Work through the listing below and count the lines that hold "from". Answer with the number alone.

Dataset content -
○ ○ ○ ○ ○

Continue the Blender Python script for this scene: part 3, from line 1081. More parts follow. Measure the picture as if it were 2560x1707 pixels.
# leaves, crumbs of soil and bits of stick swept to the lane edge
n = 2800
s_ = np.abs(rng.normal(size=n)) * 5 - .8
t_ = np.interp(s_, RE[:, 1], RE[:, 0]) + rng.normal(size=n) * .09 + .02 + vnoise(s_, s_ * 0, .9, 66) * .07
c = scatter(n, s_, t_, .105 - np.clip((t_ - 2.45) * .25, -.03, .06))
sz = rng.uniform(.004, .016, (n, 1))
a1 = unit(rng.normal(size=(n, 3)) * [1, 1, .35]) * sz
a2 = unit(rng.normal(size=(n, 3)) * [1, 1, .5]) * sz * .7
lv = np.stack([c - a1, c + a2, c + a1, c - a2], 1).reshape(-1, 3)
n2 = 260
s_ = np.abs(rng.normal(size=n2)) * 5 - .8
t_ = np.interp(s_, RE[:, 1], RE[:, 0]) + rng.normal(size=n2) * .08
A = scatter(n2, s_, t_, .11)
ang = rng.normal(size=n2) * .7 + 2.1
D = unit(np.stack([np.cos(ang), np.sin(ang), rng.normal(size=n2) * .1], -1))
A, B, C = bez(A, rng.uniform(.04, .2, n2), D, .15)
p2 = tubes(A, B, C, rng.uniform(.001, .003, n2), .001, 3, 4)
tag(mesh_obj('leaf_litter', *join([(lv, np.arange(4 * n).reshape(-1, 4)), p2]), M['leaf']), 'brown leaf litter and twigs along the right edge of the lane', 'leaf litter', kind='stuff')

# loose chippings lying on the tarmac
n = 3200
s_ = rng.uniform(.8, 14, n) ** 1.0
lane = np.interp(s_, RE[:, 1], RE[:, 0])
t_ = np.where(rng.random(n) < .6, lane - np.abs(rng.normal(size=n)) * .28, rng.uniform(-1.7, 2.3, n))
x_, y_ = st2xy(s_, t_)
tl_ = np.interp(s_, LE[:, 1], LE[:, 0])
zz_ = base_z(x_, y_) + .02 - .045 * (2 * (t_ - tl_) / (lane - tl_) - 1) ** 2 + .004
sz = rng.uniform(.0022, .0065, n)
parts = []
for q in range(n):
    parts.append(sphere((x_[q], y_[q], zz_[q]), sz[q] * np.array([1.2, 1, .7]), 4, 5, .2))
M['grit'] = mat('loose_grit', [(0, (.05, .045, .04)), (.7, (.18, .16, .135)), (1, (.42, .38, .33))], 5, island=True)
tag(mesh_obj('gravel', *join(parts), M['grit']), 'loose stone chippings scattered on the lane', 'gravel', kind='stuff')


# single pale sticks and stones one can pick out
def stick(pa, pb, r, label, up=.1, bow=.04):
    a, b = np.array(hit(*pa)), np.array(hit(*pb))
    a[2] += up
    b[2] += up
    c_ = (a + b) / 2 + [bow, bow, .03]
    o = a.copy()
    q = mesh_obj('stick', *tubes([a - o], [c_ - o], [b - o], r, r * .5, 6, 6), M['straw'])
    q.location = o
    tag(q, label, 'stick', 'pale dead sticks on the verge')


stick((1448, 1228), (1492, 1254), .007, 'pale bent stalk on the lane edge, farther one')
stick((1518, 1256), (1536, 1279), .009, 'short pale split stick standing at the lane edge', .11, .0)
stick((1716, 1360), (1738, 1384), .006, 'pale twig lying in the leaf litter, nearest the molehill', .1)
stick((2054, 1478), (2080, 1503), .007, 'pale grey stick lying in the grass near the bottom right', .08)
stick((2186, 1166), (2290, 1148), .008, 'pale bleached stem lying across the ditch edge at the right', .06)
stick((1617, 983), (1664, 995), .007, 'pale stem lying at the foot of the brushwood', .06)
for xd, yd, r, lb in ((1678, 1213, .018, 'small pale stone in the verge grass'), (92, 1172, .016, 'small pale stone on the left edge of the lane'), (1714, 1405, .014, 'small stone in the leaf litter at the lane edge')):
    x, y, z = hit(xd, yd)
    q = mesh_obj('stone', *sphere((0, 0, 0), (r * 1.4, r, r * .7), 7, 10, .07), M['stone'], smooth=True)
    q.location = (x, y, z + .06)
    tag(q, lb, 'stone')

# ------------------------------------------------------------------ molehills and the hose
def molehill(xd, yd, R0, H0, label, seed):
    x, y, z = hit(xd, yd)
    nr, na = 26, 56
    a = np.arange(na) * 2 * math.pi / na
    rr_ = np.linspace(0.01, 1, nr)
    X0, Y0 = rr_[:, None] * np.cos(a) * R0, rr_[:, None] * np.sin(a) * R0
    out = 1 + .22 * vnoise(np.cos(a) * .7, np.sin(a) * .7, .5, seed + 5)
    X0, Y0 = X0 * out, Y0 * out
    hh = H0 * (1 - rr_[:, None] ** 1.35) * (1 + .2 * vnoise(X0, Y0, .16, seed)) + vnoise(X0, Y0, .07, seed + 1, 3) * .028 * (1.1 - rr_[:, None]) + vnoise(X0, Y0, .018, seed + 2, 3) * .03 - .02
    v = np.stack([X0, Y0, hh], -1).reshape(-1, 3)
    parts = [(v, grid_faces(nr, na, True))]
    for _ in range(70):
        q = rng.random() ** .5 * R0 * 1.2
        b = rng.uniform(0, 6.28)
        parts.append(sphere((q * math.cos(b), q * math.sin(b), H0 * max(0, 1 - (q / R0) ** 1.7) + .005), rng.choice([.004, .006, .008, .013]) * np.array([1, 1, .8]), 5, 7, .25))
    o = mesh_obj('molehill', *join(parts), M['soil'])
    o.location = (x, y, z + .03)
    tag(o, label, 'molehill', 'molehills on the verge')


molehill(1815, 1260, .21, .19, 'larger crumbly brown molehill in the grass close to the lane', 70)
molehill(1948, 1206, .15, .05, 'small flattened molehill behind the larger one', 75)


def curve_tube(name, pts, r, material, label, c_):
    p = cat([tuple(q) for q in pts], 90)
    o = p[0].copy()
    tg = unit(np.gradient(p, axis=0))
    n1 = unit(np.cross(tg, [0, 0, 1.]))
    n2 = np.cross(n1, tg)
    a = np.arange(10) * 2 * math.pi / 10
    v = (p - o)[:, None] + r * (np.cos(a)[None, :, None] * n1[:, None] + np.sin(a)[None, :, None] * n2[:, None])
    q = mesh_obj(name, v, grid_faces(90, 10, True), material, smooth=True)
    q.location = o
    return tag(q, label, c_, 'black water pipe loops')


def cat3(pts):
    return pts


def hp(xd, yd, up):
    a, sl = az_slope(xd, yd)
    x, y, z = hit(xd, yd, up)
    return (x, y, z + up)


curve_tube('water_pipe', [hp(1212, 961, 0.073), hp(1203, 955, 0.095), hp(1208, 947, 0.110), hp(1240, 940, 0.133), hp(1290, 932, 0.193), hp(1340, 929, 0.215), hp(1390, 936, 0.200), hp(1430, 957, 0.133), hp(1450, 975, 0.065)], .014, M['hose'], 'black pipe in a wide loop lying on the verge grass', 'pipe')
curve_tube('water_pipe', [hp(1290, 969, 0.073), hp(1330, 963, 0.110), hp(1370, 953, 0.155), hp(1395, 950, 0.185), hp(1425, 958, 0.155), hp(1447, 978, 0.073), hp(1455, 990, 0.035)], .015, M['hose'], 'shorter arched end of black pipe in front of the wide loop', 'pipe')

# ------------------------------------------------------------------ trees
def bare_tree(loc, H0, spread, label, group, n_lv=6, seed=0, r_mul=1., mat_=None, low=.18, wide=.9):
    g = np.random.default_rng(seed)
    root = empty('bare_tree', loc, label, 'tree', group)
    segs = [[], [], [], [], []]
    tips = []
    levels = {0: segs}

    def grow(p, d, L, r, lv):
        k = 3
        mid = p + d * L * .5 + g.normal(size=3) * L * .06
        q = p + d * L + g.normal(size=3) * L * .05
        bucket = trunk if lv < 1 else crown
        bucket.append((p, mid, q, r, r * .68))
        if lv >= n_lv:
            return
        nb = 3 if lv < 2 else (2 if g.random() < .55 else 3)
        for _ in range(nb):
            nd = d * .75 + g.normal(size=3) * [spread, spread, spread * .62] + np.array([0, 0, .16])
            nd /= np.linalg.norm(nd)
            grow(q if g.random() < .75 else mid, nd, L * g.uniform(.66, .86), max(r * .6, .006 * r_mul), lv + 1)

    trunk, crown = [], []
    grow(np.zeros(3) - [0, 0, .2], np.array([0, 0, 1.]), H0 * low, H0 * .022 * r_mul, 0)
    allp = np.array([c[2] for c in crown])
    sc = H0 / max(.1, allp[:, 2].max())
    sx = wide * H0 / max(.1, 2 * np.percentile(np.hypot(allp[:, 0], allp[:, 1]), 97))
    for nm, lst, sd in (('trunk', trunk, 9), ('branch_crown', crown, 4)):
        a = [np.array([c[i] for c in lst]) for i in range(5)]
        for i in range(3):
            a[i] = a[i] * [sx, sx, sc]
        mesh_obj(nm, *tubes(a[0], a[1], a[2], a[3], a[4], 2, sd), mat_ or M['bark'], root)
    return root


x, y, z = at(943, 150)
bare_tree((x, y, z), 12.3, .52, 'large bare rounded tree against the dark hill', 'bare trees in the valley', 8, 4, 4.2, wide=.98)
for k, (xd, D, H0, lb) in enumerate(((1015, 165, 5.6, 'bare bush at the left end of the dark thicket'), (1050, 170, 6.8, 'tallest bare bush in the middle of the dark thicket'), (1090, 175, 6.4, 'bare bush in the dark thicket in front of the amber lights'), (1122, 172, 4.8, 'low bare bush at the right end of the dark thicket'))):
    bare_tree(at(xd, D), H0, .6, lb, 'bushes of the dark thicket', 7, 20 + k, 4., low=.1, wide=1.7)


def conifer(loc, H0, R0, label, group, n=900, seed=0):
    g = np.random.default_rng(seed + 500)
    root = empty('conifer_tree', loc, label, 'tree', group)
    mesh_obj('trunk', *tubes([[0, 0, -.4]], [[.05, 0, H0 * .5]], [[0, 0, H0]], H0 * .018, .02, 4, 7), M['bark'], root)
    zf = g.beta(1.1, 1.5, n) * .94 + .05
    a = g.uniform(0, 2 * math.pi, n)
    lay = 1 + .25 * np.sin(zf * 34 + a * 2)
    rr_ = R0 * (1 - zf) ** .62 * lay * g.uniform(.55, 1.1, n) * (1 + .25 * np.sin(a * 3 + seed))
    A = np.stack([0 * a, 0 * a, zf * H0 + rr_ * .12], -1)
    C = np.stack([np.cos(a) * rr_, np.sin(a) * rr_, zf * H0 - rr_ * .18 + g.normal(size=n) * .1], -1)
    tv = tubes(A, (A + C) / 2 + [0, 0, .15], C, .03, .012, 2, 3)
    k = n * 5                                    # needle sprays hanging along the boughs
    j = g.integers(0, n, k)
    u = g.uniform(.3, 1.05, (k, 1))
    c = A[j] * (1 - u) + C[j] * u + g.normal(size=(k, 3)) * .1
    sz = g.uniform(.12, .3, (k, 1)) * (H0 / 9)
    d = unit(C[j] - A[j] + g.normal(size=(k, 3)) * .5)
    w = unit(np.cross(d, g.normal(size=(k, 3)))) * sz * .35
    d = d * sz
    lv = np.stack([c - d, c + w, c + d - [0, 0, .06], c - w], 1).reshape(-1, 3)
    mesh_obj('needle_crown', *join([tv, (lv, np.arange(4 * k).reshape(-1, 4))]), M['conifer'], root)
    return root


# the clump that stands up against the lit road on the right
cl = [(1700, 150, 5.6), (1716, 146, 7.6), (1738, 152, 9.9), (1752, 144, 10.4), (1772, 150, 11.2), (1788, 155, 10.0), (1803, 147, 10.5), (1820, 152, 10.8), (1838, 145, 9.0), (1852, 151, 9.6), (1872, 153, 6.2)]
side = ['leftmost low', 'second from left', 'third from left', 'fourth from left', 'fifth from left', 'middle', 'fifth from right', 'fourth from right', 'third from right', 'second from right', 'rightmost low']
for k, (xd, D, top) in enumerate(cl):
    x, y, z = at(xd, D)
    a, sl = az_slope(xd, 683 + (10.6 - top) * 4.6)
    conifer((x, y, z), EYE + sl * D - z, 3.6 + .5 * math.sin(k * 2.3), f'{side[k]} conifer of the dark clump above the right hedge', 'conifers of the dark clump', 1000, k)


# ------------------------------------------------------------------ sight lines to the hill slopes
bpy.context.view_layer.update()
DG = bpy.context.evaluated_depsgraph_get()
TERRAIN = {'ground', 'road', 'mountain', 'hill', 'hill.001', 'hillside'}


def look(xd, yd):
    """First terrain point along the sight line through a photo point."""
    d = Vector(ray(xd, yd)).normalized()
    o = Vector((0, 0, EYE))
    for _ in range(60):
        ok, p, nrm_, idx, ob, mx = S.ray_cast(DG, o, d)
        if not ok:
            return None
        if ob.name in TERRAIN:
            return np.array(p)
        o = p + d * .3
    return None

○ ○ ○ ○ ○

Worked answer -
2